Although I have extensive experience with SQL (you can't really work in PB without learning at least a little bit of SQL) it is mostly on the programmer side of things. Stored Procedures, Triggers and a ton of SQL code. My experience is lacking on the administration side of things.
A word about SQL... it stands for S tructured Q uery L angage which is a standard language that works accross many database vendors. It isn't Microsoft SQL Server. There is a lot of confusion about that. So now it's clear and you have a hand up on almost all recruiters that have been abliterating that term for decades.
95% of my experience is in SQL and like I said SQL works accross many database vendors, it is a standard. There are some differences amoung database vendors when it comes to procedure syntax but SQL is SQL.
Oracle who produces the i
series databases as well as MySQL was the first database vendor on the seen way back when the PC was first comming in to it's own. Before that was VAX and main frames. Currently Oracle's big plus is the package
. Like Java, they group code (procedures, triggers, etc) in packages. That is an advantage over all the other vendors. However, of all the databases I've coded, MySQL is my favorite. It has it's limitations like you can used function calls in table definitions (bummer) but it's simple, lite, easy to code, can be an enterprise and it's free.
Sybase produces Adaptive Server Enterprise (ASE) and Adaptive Server Anywhere (ASA) (also called SQL Anywhere).

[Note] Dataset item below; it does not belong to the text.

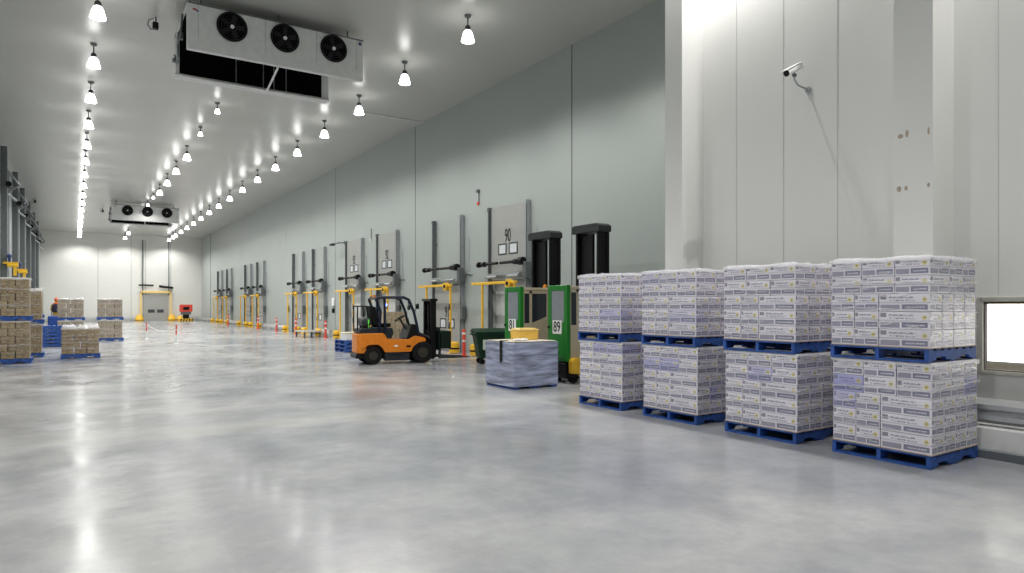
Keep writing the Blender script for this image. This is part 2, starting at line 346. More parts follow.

ASE is the fastest database on the market and ASA was the most portable (before MySQL came along). Since Sybase wrote the original MSSQL Server (up to version 4) there are a number of similarities between the two. In fact, Sybase use to call thier product Sybase SQL Server System x and changed the name to ASA to avoid confusion. Whenever SQL Server
was mentioned everyone immediately thought Microsoft. ASA on the other hand wasn't written by Sybase. It's the old Watcom database that has been around almost as long as Oracle. So ASE and ASA are two completely different things. I have extensive experience in both. I don't care a lot for them anymore but that's not because of the database architecture, it's because of the company. I deal with them on the PowerBuilder side of things. That's enough for me.
Microsoft produces MSSQL Server. If you need a decent database with a simple setup, MSSQL Server is your baby. They have all the GUI's, and simplistic approaches to everything. I use MSSQL Server 2000 as a source db on one of my windows boxes.. But there are some draw backs to MSSQL Server. It don't work on Linux and it isn't cheap. In fact it isn't even reasonable. Also coding stored procs on MSSQL Server is kinda kludge.
So that is a brief synopsis of my SQL career. I have written a lot of code in SQL accross many vendors, but like I said I am more on the programmer side of things rather than administrative side.